Monday
Dec142009
The Anatomy Of A Corporate Divorce, Tag Heuer Edition
So I see Tag Heuer is spending the next few weeks "assessing" its deal with Tiger. My question to the one of thousands of corporate crisis counselors out there: is this first step designed to soften the blow when the inevitable Tag-Tiger divorce happens, or is it to generate two publicity cycles instead of just one in the clean break scenario?









Monday, December 14, 2009 at 02:12 PM
Reader Comments (18)
I think Tag is doing the "We're thinking about it" thing until he wins Bay Hill in a couple months and then he's "always been our guy".
http://www.guardian.co.uk/sport/2009/dec/14/tag-heuer-tiger-woods
He certainly was not the master of his domain.
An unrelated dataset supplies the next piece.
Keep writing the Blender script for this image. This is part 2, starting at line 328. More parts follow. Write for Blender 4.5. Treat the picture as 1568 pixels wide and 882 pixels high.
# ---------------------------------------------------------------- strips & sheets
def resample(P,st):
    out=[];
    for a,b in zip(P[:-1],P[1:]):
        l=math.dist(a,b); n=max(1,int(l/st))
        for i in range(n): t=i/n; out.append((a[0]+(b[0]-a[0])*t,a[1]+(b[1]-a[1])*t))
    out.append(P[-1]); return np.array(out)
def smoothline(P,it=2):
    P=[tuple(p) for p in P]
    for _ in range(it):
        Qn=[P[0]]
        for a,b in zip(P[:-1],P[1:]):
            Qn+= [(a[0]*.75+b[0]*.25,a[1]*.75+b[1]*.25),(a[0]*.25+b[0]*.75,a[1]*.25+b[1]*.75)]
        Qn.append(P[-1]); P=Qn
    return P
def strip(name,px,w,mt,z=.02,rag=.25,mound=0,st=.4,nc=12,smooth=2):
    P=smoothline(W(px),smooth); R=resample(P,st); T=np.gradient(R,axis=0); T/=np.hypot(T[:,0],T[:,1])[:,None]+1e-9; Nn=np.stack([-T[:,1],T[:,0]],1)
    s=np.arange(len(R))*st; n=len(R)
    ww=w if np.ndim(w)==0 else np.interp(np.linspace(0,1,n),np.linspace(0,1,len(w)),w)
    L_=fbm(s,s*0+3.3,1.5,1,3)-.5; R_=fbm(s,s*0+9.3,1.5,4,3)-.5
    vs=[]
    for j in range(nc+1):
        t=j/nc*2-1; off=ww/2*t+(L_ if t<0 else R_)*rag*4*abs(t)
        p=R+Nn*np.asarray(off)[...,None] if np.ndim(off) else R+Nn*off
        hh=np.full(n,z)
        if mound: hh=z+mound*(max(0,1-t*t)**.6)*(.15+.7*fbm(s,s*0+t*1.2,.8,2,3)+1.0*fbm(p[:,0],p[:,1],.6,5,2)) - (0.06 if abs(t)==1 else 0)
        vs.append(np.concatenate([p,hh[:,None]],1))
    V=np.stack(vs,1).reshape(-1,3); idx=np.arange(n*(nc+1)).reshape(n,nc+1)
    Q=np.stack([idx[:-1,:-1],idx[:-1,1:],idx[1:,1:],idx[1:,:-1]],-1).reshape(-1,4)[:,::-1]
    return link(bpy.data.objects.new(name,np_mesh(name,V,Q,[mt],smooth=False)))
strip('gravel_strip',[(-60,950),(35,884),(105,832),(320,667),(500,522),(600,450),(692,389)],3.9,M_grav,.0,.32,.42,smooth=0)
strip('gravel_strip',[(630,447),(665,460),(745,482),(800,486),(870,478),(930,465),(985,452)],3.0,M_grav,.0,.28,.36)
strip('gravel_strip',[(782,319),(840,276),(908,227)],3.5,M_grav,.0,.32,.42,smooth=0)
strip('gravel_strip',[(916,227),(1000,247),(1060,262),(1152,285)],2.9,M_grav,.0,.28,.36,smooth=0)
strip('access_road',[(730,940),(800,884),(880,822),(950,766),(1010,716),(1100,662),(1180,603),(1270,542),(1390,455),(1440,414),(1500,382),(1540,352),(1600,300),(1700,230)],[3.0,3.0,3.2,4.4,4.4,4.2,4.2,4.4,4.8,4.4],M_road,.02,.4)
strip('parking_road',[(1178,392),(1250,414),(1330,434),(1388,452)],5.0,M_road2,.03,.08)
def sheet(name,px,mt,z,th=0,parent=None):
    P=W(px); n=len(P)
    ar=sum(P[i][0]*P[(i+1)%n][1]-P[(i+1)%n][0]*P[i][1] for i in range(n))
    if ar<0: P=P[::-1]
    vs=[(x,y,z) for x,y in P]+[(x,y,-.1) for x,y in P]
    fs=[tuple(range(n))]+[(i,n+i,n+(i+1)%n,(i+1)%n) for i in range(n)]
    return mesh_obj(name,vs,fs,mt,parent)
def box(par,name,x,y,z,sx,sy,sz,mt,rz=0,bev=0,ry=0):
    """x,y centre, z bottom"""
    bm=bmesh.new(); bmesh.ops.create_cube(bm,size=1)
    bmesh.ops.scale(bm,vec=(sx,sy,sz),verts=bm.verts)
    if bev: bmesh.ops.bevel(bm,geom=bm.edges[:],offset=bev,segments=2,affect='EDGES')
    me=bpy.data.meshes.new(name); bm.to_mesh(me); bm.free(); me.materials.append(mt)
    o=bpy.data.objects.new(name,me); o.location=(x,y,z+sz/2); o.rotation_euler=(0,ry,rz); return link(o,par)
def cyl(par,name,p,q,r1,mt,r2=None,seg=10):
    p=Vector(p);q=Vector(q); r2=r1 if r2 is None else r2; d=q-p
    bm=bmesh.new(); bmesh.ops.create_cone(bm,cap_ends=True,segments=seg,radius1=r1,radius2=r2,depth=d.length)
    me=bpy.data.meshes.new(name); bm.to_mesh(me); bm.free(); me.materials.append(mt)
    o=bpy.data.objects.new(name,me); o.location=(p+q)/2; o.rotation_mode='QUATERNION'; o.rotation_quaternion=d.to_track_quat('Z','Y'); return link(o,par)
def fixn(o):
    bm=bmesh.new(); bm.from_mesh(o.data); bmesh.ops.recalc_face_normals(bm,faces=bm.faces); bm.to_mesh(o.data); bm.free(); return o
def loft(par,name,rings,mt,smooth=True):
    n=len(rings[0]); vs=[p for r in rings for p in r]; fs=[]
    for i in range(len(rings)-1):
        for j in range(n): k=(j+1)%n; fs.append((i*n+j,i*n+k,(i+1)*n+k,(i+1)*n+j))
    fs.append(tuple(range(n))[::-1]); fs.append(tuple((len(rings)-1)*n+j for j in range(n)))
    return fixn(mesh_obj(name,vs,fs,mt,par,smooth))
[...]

On the news tonight it will have morphed into "Tag dropped Tiger today"...
...so they get the benefit of having appeared to drop him (some would see that as a benefit anyway) while their legal team goes through every syllable of the contract to see exactly what their options are, and how much it will cost them if they do decide to get out of the contract.
Supposedly they are talking to bookies, pit bosses and sports book operators about Phil M and how he is able to afford wearing nothing but $1,000 a pair exotic skin golf shoes. . . They are interviewing alcohol tax agents, highway patrolmen and some Preachers about Kenny Perry's fleet of muscle cars and his making large contributions to churches entirely with $20 bills. . . Preliminary planning is underway to look into Ian Poulter's wardrobe and whether PETA is concerned. . . It may be we have only seen the tip of the iceberg regarding scandal and our golf professional heroes.
Who the hell would ever buy a Tag Heuer when they could buy a Patek Phillipe, Audmar Piguet, Piaget, Baume et. Mercier or even an Omega watch instead?
Rolexes are only bought by those that don;t know anything at all about Swiss watches.
... still- Ttag ought to Tag him out.
While I don't wholeheatedly concur with your Rolex comments, here lately they are doing everything possible to drive the brand into the ground, that's for sure.